* start Data extract *

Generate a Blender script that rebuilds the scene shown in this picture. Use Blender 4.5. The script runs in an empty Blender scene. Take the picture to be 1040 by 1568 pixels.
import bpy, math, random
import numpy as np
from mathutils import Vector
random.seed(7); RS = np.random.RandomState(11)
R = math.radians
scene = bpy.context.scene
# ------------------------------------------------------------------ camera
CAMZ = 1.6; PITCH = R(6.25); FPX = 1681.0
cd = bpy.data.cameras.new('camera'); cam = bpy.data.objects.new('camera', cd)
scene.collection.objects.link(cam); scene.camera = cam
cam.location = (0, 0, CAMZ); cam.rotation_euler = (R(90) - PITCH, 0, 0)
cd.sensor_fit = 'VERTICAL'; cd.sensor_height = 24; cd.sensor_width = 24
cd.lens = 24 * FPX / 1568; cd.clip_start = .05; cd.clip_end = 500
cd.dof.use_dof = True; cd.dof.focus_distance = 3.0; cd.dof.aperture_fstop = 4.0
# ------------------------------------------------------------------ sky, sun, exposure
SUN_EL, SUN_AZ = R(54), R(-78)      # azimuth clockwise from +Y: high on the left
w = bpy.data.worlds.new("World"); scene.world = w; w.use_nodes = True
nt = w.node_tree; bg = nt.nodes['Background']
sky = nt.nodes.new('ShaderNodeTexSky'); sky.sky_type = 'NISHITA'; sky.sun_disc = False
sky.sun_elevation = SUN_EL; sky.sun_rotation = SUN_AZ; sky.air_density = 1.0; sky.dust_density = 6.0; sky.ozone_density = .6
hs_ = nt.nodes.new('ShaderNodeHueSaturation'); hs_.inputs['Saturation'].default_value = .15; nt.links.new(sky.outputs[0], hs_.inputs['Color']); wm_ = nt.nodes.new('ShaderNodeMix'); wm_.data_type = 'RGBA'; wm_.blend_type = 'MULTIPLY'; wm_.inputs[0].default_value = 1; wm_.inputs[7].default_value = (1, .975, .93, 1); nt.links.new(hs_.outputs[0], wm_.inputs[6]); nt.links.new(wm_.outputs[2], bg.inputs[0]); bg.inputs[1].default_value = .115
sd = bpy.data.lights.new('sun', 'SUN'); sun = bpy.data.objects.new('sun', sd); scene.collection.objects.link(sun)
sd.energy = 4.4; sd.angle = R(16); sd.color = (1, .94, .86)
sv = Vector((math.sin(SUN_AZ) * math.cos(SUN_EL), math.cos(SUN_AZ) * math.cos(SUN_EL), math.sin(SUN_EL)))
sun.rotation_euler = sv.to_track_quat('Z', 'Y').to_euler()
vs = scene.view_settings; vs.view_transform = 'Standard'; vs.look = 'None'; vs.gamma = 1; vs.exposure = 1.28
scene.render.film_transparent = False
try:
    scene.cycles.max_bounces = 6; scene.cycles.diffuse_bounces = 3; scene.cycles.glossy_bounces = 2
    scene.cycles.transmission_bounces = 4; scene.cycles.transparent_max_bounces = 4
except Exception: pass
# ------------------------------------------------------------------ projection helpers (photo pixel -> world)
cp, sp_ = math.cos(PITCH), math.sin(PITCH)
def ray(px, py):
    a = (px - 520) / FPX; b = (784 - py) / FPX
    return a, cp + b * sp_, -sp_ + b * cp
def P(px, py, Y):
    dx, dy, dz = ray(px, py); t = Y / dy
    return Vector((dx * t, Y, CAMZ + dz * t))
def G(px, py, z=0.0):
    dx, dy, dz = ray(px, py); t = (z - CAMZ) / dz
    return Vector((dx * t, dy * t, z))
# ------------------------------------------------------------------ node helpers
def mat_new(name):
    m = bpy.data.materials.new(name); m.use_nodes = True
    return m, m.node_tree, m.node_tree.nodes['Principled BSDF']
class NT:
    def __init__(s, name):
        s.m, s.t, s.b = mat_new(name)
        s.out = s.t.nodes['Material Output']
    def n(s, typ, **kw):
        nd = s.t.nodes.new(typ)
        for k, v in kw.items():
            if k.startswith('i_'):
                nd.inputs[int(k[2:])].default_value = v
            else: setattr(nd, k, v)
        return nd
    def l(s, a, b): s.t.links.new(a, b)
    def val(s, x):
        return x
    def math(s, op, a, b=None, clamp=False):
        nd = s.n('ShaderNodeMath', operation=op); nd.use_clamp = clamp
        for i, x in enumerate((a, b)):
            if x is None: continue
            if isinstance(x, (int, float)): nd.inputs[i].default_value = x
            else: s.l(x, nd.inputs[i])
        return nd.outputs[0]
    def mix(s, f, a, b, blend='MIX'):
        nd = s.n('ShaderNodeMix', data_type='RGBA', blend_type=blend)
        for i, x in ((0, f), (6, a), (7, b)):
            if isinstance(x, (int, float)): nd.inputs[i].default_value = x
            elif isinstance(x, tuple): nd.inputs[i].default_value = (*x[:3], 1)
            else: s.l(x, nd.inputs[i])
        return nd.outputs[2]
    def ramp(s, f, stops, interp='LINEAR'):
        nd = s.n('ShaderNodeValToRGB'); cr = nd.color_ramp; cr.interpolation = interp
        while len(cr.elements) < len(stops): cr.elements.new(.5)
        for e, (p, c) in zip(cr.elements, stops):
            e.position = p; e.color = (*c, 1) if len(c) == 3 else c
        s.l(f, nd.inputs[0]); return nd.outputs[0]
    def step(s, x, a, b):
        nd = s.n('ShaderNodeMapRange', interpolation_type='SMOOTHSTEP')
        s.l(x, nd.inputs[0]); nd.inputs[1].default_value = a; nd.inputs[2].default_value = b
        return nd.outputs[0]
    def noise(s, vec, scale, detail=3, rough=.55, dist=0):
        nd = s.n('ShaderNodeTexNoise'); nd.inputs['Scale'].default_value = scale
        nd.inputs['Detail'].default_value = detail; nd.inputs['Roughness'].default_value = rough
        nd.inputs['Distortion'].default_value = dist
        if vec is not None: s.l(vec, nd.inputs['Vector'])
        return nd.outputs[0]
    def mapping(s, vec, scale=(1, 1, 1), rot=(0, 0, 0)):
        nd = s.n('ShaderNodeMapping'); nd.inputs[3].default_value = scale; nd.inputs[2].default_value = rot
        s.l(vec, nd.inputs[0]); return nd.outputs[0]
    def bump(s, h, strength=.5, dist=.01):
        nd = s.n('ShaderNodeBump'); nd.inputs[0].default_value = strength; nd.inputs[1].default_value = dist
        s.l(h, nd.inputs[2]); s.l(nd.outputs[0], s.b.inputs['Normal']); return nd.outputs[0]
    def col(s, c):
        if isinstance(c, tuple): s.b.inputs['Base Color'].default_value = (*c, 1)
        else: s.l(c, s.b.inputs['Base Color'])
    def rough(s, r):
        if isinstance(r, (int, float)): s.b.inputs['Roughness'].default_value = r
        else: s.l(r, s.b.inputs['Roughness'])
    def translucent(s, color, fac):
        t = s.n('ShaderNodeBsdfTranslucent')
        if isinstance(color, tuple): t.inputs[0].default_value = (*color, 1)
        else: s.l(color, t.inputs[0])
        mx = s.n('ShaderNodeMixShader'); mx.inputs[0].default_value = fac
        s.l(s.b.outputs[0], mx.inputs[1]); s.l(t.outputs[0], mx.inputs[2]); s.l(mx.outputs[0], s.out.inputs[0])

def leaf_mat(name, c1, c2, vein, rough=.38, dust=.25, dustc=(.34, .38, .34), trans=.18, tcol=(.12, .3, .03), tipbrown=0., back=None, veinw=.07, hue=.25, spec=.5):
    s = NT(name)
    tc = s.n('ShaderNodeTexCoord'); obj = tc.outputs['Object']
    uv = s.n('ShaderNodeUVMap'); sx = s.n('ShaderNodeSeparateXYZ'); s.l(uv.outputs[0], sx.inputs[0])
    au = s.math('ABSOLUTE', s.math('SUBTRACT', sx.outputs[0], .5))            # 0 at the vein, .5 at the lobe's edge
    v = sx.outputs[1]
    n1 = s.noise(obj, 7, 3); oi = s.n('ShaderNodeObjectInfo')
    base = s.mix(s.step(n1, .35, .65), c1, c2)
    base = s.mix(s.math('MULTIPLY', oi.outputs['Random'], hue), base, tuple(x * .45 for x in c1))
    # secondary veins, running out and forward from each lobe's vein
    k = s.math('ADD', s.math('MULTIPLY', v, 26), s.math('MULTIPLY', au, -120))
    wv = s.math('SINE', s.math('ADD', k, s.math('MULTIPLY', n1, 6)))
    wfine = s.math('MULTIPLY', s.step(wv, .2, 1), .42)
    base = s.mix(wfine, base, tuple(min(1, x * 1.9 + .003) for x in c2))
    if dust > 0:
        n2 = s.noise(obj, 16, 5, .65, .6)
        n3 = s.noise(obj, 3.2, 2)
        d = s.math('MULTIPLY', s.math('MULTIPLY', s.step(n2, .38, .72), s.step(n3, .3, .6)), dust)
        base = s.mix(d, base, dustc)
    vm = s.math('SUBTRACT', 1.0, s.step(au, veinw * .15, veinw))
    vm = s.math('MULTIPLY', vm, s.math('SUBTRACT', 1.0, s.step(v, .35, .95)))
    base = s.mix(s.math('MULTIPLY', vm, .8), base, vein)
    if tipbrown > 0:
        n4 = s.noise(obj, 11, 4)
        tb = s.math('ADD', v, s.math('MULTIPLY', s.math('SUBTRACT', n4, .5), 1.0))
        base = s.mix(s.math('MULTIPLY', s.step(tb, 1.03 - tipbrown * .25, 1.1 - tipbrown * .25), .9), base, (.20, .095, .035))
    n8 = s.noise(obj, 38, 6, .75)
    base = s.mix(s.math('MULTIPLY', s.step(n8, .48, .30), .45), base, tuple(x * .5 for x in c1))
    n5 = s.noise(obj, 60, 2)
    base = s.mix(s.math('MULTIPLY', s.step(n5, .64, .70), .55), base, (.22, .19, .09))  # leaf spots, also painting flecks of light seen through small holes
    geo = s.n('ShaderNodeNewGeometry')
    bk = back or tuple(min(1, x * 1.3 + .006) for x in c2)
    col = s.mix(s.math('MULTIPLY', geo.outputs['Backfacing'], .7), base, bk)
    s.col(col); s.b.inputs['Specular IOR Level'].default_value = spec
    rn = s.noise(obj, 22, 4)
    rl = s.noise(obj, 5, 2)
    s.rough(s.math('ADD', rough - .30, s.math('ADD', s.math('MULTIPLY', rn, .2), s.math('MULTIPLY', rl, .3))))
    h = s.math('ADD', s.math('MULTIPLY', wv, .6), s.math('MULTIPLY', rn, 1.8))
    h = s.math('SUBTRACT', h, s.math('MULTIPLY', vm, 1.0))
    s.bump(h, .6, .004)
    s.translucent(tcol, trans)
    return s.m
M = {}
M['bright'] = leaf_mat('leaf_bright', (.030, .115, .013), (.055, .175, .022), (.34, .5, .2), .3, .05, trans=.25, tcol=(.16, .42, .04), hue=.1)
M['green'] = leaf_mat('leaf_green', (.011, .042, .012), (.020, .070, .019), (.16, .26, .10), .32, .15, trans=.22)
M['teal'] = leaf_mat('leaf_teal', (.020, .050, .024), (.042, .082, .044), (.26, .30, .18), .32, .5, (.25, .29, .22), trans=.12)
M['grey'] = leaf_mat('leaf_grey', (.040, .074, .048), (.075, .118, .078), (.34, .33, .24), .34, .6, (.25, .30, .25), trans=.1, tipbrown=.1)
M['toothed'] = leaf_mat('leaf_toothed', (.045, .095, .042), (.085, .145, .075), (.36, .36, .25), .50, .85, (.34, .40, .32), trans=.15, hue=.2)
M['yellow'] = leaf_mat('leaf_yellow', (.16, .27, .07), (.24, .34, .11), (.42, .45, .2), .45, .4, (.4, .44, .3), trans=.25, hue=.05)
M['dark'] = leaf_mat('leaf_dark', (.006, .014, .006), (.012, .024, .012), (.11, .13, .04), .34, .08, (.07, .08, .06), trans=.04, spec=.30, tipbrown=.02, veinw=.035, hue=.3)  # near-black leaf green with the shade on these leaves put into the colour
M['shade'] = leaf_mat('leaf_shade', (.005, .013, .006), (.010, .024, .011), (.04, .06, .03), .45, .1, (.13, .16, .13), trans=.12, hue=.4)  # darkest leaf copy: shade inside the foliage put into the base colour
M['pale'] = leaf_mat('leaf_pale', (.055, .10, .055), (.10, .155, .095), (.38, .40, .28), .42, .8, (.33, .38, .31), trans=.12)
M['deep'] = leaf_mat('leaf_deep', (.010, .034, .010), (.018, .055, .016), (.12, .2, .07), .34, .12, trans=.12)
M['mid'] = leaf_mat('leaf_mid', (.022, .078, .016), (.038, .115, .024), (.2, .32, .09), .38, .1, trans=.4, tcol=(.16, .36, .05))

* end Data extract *

▶ **What to work on**
Write out every line of the listing that holds the word "tipbrown".

▶ **Task response**
def leaf_mat(name, c1, c2, vein, rough=.38, dust=.25, dustc=(.34, .38, .34), trans=.18, tcol=(.12, .3, .03), tipbrown=0., back=None, veinw=.07, hue=.25, spec=.5):
    if tipbrown > 0:
        base = s.mix(s.math('MULTIPLY', s.step(tb, 1.03 - tipbrown * .25, 1.1 - tipbrown * .25), .9), base, (.20, .095, .035))
M['grey'] = leaf_mat('leaf_grey', (.040, .074, .048), (.075, .118, .078), (.34, .33, .24), .34, .6, (.25, .30, .25), trans=.1, tipbrown=.1)
M['dark'] = leaf_mat('leaf_dark', (.006, .014, .006), (.012, .024, .012), (.11, .13, .04), .34, .08, (.07, .08, .06), trans=.04, spec=.30, tipbrown=.02, veinw=.035, hue=.3)  # near-black leaf green with the shade on these leaves put into the colour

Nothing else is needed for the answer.